:: Task description ::
Could you copy every line from the material below in which "scene" appears?

## Begin Supplied records

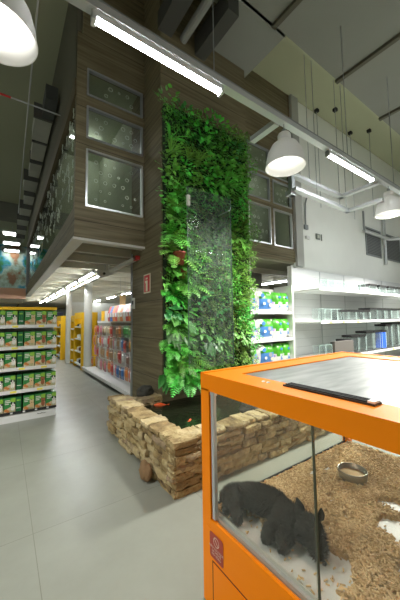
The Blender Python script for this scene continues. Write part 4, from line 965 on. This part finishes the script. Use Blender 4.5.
# ================================================================== RIGHT: WHITE TANK SHELVING
g = thing('tank_shelving', (5.8, 4.4, 0), 'long white wall shelving carrying glass tanks', 'shelving')
MB().box((0, -.02, 0), (7.5, .02, 2.78), WHITE2).build('back_panel', g); MB().box((-.05, -.1, 0), (.0, .03, 2.80), WHITE).build('upright', g)
for x in (1.25, 2.5, 3.75, 5): MB().box((x, -.03, 0), (x+.03, -.02, 2.76), LGREY).build('upright', g)
ZT3 = [.60, 1.44, 2.2]
for z in ZT3:
    MB().box((0, -.78, z-.05), (7.5, -.02, z-.02), WHITE).build('shelf', g); MB().box((0, -.79, z-.06), (7.5, -.78, z+.0), WHITE).build('price_rail', g)
for x, z in ((2.2, 2.2), (.35, 1.44), (.9, 1.44), (3.6, .6), (1.6, 1.44)): MB().box((x, -.795, z-.055), (x+.11, -.791, z-.01), YELL2).build('price_label', g)
def tank(w2, h, lid, blue=False):
    t = thing('glass_tank', (0, 0, 0), '', 'fish tank', None); d = w2*.7; e2 = .006
    gm = TANKG if not blue else mat('blue_tank', (.03, .1, .5), .2)
    m = MB(); m.box((-w2/2, 0, 0), (w2/2, e2, h), gm).box((-w2/2, d-e2, 0), (w2/2, d, h), gm).box((-w2/2, e2, 0), (-w2/2+e2, d-e2, h), gm).box((w2/2-e2, e2, 0), (w2/2, d-e2, h), gm).box((-w2/2, 0, 0), (w2/2, d, e2), gm); m.build('glass_walls', t)
    ed = mat('tank_edge', (.52, .66, .62), .2); m = MB()
    for sx in (-1, 1):
        m.box((sx*w2/2-.0022, -.002, 0), (sx*w2/2+.0022, .003, h), ed)
        m.box((sx*w2/2-.002, 0, h-.004), (sx*w2/2+.002, d, h), ed)
    m.box((-w2/2, -.002, h-.006), (w2/2, .004, h), ed); m.build('glass_edges', t)
    if lid:
        m = MB(); m.box((-w2/2-.012, -.012, h-.005), (w2/2+.012, d+.012, h+.05), BLACK); m.build('lid', t)
        MB().box((-w2/2-.006, -.006, 0), (w2/2+.006, d+.006, .035), BLACK).build('base_frame', t)
    return t
kinds = {}
def put_tank(x, z, w2, h, lid, label, grp, blue=False, y=3.7):
    k = (w2, h, lid, blue)
    if k not in kinds: kinds[k] = tank(*k); o = kinds[k]; o.location = (x, y, z)
    else: o = dup(kinds[k], (x, y, z))
    o['label'] = label; o['group'] = grp
top = ZT3[2]-.02; mid = ZT3[1]-.02; low = ZT3[0]-.02
x = 6.15; j = 0
while x < 8.3: put_tank(x, top, .26, .24, False, 'clear open glass tank on the top shelf, %s from its left end' % ORD[j], 'open tanks top shelf'); x += .31; j += 1
x = 8.6; j = 0
while x < 11: put_tank(x, top, .42, .22, True, 'black-lidded tank on the top shelf, %s from the left' % ORD[j], 'lidded tanks top shelf'); x += .62; j += 1
x = 5.98; j = 0
while x < 6.85: put_tank(x, mid, .24, .30, False, 'clear open glass tank on the middle shelf, %s from its left end' % ORD[j], 'open tanks middle shelf'); x += .27; j += 1
x = 6.98; j = 0
for w2, h in ((.34, .24), (.34, .24), (.34, .24), (.34, .24), (.42, .30), (.42, .30), (.42, .30), (.42, .3), (.42, .3)):
    put_tank(x, mid, w2, h, True, 'black-lidded tank on the middle shelf, %s from the left' % ORD[j], 'lidded tanks middle shelf'); x += w2+.05; j += 1
x = 5.95; j = 0
while x < 6.5: put_tank(x, low, .24, .30, False, 'clear open glass tank on the lower shelf, %s from its left end' % ORD[j], 'open tanks lower shelf'); x += .27; j += 1
x = 6.75
for j, (w2, h, bl) in enumerate([(.26, .28, False), (.3, .34, False), (.34, .42, False), (.34, .42, False), (.38, .5, False), (.38, .5, False), (.26, .5, True), (.4, .66, False), (.42, .7, False), (.42, .7, False), (.42, .7, False)]):
    put_tank(x, low, w2, h, True, '%s tank on the lower shelf, %s from the left' % ('blue-sided black-lidded' if bl else 'black-lidded', ORD[j]), 'lidded tanks lower shelf', bl); x += w2+.06
tag(MB().box((5.95, 3.4, .72), (6.75, 3.46, .98), mat('dark_crate', (.10, .09, .08), .6)).box((5.95, 3.4, 0), (6.0, 3.46, .72), GREY).box((6.7, 3.4, 0), (6.75, 3.46, .72), GREY).build('low_trolley'), 'dark crate edge just behind the cabinet top, before the tanks', 'trolley')
tag(MB().box((8.9, 3.72, 2.5), (9.0, 3.9, 2.51), BLACK).build('loose_lid'), 'black loose lid on a top shelf tank', 'lid') if False else None
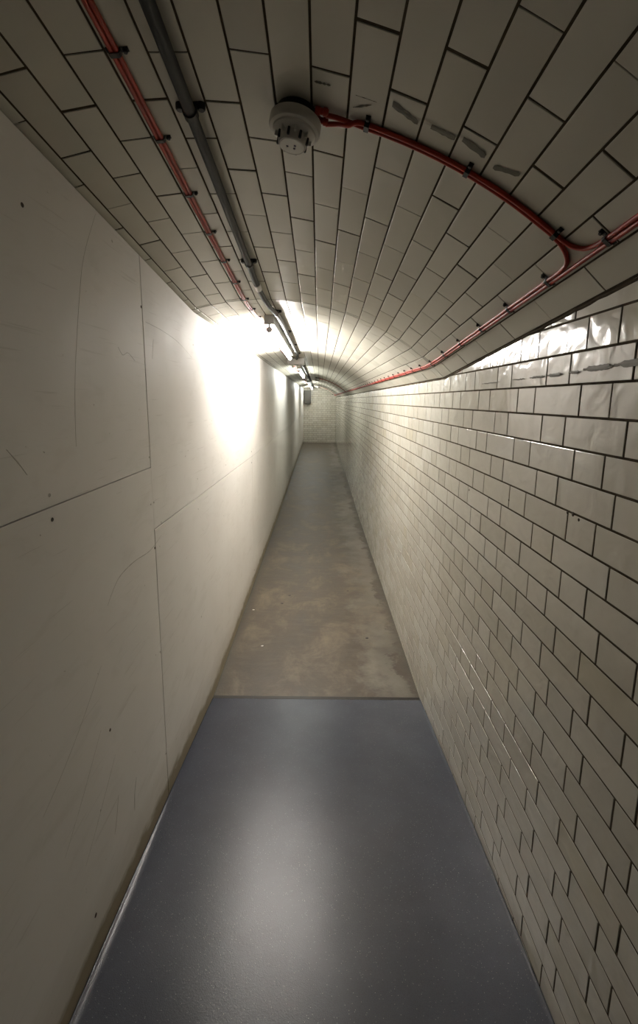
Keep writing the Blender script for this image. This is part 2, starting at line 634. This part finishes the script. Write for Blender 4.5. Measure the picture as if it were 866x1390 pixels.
fl = lambda u, v, d: Vector((-HALF + d, u, v))
for pts, w in [([(1.314, 2.206), (1.235, 2.08), (1.196, 1.974), (1.15, 1.80), (1.13, 1.683), (1.122, 1.60)], 0.0022),
               ([(1.63, 1.98), (1.8, 1.975), (2.0, 1.955), (2.2, 1.91)], 0.0020),
               ([(1.68, 1.86), (1.69, 1.90), (1.70, 1.93)], 0.0022), ([(1.40, 1.87), (1.43, 1.85), (1.47, 1.86), (1.52, 1.84)], 0.0018),
               ([(0.87, 1.62), (0.90, 1.59), (0.925, 1.56)], 0.004), ([(0.86, 0.80), (0.95, 0.84), (1.05, 0.90), (1.16, 0.98)], 0.0020),
               ([(0.92, 0.62), (1.02, 0.70), (1.13, 0.80)], 0.0018), ([(1.16, 0.42), (1.18, 0.46), (1.20, 0.52)], 0.004),
               ([(1.30, 0.36), (1.31, 0.42), (1.33, 0.46)], 0.006), ([(1.22, 1.13), (1.30, 1.18), (1.42, 1.19), (1.56, 1.18), (1.68, 1.20)], 0.0035),
               ([(1.0, 0.50), (1.08, 0.56), (1.2, 0.66)], 0.0018)]:
    ribbon('scuff_mark', pts, w, M['scuff'], wall_left, fl)

# ------------------------------------------------------------------ floors
V, F = [], []
ks = [2.385, 3, 4, 5, 6, 7, 9, 11, 13, 15, Y1 + 0.02]
for yy in ks:
    V += [(-HALF - 0.012, yy, floor_z(yy)), (HALF + 0.004, yy, floor_z(yy)), (HALF + 0.004, yy, floor_z(yy) - 0.08), (-HALF - 0.012, yy, floor_z(yy) - 0.08)]
for j in range(len(ks) - 1):
    a = 4 * j
    for q in range(4):
        F.append((a + q, a + (q + 1) % 4, a + 4 + (q + 1) % 4, a + 4 + q))
F += [(3, 2, 1, 0), (a + 4, a + 5, a + 6, a + 7)]
floor = struct(mesh('floor', V, F, M['concrete']))
for (x, y, r) in [(-0.304, 3.635, .014), (-0.251, 3.80, .012), (0.275, 3.908, .011), (0.365, 3.076, .012), (-0.1, 4.9, .012)]:
    bm = bmesh.new()
    n = 12
    prof = [random.uniform(0.7, 1.15) for _ in range(n)]
    c = bm.verts.new((x, y, floor_z(y) + 0.0022))
    ring = [bm.verts.new((x + r * prof[q] * math.cos(2 * PI * q / n), y + r * prof[q] * math.sin(2 * PI * q / n), floor_z(y) + 0.0002)) for q in range(n)]
    for q in range(n):
        bm.faces.new((c, ring[q], ring[(q + 1) % n]))
    from_bm('gum_spot', bm, M['edge'], floor)

vinyl = thing('vinyl_flooring', 'smooth blue grey speckled vinyl covering the sloping near floor', 'flooring', (0, 0, 0))
ks = [-1.6 + 3.965 * q / 48 for q in range(49)]
ks.insert(-1, 2.361)
xs = [-HALF + 0.0015, -HALF + 0.006, -HALF + 0.016, -HALF + 0.03, -0.4, -0.2, 0, 0.2, 0.4, HALF - 0.02, HALF - 0.006, HALF - 0.0015]
bm = bmesh.new()
grid = []
for yy in ks:
    lift = 0.009 * max(0.0, min(1.0, (1.75 - yy) / 0.6))
    row = []
    for i, x in enumerate(xs):
        dz = lift * (1.0, 0.55, 0.2, 0.04)[i] if i < 4 else (0.003 if i == len(xs) - 1 else 0.0)
        row.append(bm.verts.new((x, yy, floor_z(yy) + 0.004 + dz)))
    grid.append(row)
for a, b in zip(grid, grid[1:]):
    for q in range(len(xs) - 1):
        bm.faces.new((a[q], a[q + 1], b[q + 1], b[q]))
sheet = from_bm('vinyl_sheet', bm, M['vinyl'], vinyl, True)
md = sheet.modifiers.new('thickness', 'SOLIDIFY'); md.thickness = 0.004; md.offset = -1
bm = bmesh.new()
box(bm, (-HALF + 0.002, 2.366, 0.0005), (HALF - 0.002, 2.396, 0.0068), 0.0015)
strip = from_bm('edge_strip', bm, M['edge'], vinyl)
strip['label'] = 'dark metal edge strip'


def scrap(name, label, cat, x, y, s, mat):
    z = floor_z(y) + (0.0045 if y < 2.36 else 0.0004)
    bm = bmesh.new()
    n = 7
    top, bot = [], []
    for q in range(n):
        rr = s * random.uniform(0.6, 1.2)
        px, py = x + rr * math.cos(2 * PI * q / n), y + rr * 0.7 * math.sin(2 * PI * q / n)
        h = random.uniform(0.0004, 0.003)
        top.append(bm.verts.new((px, py, z + h + 0.0006)))
        bot.append(bm.verts.new((px, py, z + h * 0.2)))
    bm.faces.new(top); bm.faces.new(bot[::-1])
    for q in range(n):
        bm.faces.new((top[q], bot[q], bot[(q + 1) % n], top[(q + 1) % n]))
    return tag(from_bm(name, bm, mat), label, cat)


scrap('paper_scrap', 'tiny white scrap on the concrete beside the painted wall, farther of two', 'litter', -0.530, 3.506, 0.009, M['paper'])
scrap('paper_scrap', 'tiny pale scrap on the concrete, nearer the blue grey vinyl', 'litter', -0.389, 2.951, 0.008, M['paper'])
scrap('debris_fleck', 'tiny yellowish fleck on the blue grey vinyl near the tiled wall', 'litter', 0.446, 1.97, 0.005, M['leaf'])

# ------------------------------------------------------------------ marks on the tiling
for (u, v, w, l, a) in [(0.339, 0.951, .0035, .034, -.02), (0.345, 0.930, .0012, .04, 0.0), (0.421, 0.930, .015, .054, 0.02), (0.498, 0.934, .014, .050, 0.0),
                        (0.562, 0.931, .016, .052, 0.01), (0.636, 0.938, .014, .050, -0.02), (0.262, 0.925, .004, .03, 0.0)]:
    V, F = [], []
    N = 9
    for i in range(N):
        q = i / (N - 1) - 0.5
        e = random.uniform(-.0015, .0015) + (0.002 if i in (0, N - 1) else 0)
        V += [vault(u + q * l, v - w / 2 + a * q + e, 0.0013), vault(u + q * l, v + a * q, 0.0017), vault(u + q * l, v + w / 2 + a * q - e, 0.0013)]
        if i:
            b = 3 * (i - 1)
            F += [(b, b + 1, b + 4, b + 3), (b + 1, b + 2, b + 5, b + 4)]
    mesh('tape_residue', V, F, M['residue'], ceiling)
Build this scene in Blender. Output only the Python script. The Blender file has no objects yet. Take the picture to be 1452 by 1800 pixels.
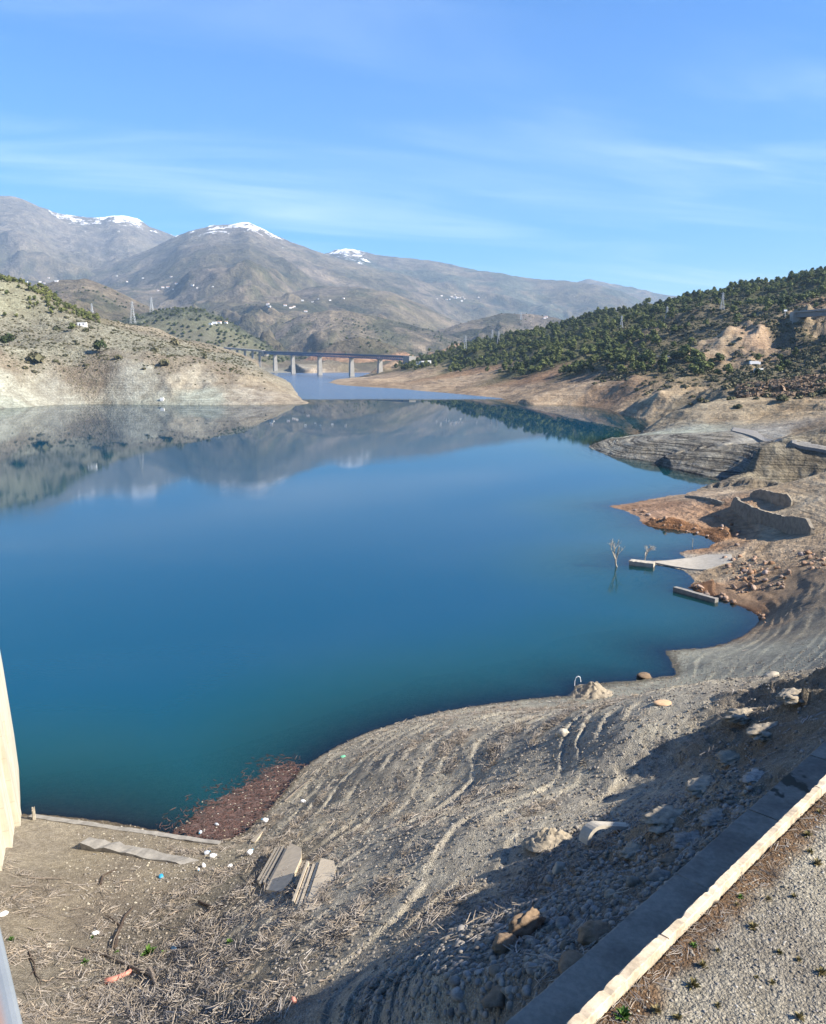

## End Supplied records

:: Worked solution ::
The Blender Python script for this scene continues. Write part 4, from line 965 on. This part finishes the script. Use Blender 4.5.
Build this scene in Blender. Output only the Python script. The Blender file has no objects yet. Take the picture to be 1452 by 1800 pixels.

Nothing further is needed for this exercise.